DATASET SECTION:
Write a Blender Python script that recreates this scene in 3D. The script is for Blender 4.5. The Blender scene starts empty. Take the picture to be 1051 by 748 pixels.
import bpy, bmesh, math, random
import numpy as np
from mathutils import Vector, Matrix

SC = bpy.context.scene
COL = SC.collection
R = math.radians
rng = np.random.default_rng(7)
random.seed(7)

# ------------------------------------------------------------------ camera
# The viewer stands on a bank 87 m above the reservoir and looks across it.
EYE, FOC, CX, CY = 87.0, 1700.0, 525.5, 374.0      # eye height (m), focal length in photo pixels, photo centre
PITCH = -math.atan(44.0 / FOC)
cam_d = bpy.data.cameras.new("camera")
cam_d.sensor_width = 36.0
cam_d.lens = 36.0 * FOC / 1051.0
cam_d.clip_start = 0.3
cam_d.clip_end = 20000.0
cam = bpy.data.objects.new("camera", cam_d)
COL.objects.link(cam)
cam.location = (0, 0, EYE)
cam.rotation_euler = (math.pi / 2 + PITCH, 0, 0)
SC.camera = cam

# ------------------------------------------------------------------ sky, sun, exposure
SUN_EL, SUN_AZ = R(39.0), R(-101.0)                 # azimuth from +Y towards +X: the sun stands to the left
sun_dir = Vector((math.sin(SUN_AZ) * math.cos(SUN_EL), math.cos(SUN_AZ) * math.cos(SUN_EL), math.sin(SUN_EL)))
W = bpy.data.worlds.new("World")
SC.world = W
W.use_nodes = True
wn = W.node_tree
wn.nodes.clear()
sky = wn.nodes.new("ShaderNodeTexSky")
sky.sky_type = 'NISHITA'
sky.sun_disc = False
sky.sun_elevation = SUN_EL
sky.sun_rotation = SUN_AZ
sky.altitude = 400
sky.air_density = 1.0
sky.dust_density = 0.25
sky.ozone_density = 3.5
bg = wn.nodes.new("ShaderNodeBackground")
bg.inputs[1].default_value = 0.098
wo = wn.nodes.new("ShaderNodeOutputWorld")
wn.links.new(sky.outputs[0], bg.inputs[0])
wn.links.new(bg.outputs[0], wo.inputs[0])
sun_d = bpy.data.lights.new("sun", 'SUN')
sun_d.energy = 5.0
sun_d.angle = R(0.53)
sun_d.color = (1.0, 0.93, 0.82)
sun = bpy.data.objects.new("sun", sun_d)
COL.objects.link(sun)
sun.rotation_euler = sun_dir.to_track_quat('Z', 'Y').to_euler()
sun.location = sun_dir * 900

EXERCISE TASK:
Please return the data above exactly as given.

REPLY:
Write a Blender Python script that recreates this scene in 3D. The script is for Blender 4.5. The Blender scene starts empty. Take the picture to be 1051 by 748 pixels.
import bpy, bmesh, math, random
import numpy as np
from mathutils import Vector, Matrix

SC = bpy.context.scene
COL = SC.collection
R = math.radians
rng = np.random.default_rng(7)
random.seed(7)

# ------------------------------------------------------------------ camera
# The viewer stands on a bank 87 m above the reservoir and looks across it.
EYE, FOC, CX, CY = 87.0, 1700.0, 525.5, 374.0      # eye height (m), focal length in photo pixels, photo centre
PITCH = -math.atan(44.0 / FOC)
cam_d = bpy.data.cameras.new("camera")
cam_d.sensor_width = 36.0
cam_d.lens = 36.0 * FOC / 1051.0
cam_d.clip_start = 0.3
cam_d.clip_end = 20000.0
cam = bpy.data.objects.new("camera", cam_d)
COL.objects.link(cam)
cam.location = (0, 0, EYE)
cam.rotation_euler = (math.pi / 2 + PITCH, 0, 0)
SC.camera = cam

# ------------------------------------------------------------------ sky, sun, exposure
SUN_EL, SUN_AZ = R(39.0), R(-101.0)                 # azimuth from +Y towards +X: the sun stands to the left
sun_dir = Vector((math.sin(SUN_AZ) * math.cos(SUN_EL), math.cos(SUN_AZ) * math.cos(SUN_EL), math.sin(SUN_EL)))
W = bpy.data.worlds.new("World")
SC.world = W
W.use_nodes = True
wn = W.node_tree
wn.nodes.clear()
sky = wn.nodes.new("ShaderNodeTexSky")
sky.sky_type = 'NISHITA'
sky.sun_disc = False
sky.sun_elevation = SUN_EL
sky.sun_rotation = SUN_AZ
sky.altitude = 400
sky.air_density = 1.0
sky.dust_density = 0.25
sky.ozone_density = 3.5
bg = wn.nodes.new("ShaderNodeBackground")
bg.inputs[1].default_value = 0.098
wo = wn.nodes.new("ShaderNodeOutputWorld")
wn.links.new(sky.outputs[0], bg.inputs[0])
wn.links.new(bg.outputs[0], wo.inputs[0])
sun_d = bpy.data.lights.new("sun", 'SUN')
sun_d.energy = 5.0
sun_d.angle = R(0.53)
sun_d.color = (1.0, 0.93, 0.82)
sun = bpy.data.objects.new("sun", sun_d)
COL.objects.link(sun)
sun.rotation_euler = sun_dir.to_track_quat('Z', 'Y').to_euler()
sun.location = sun_dir * 900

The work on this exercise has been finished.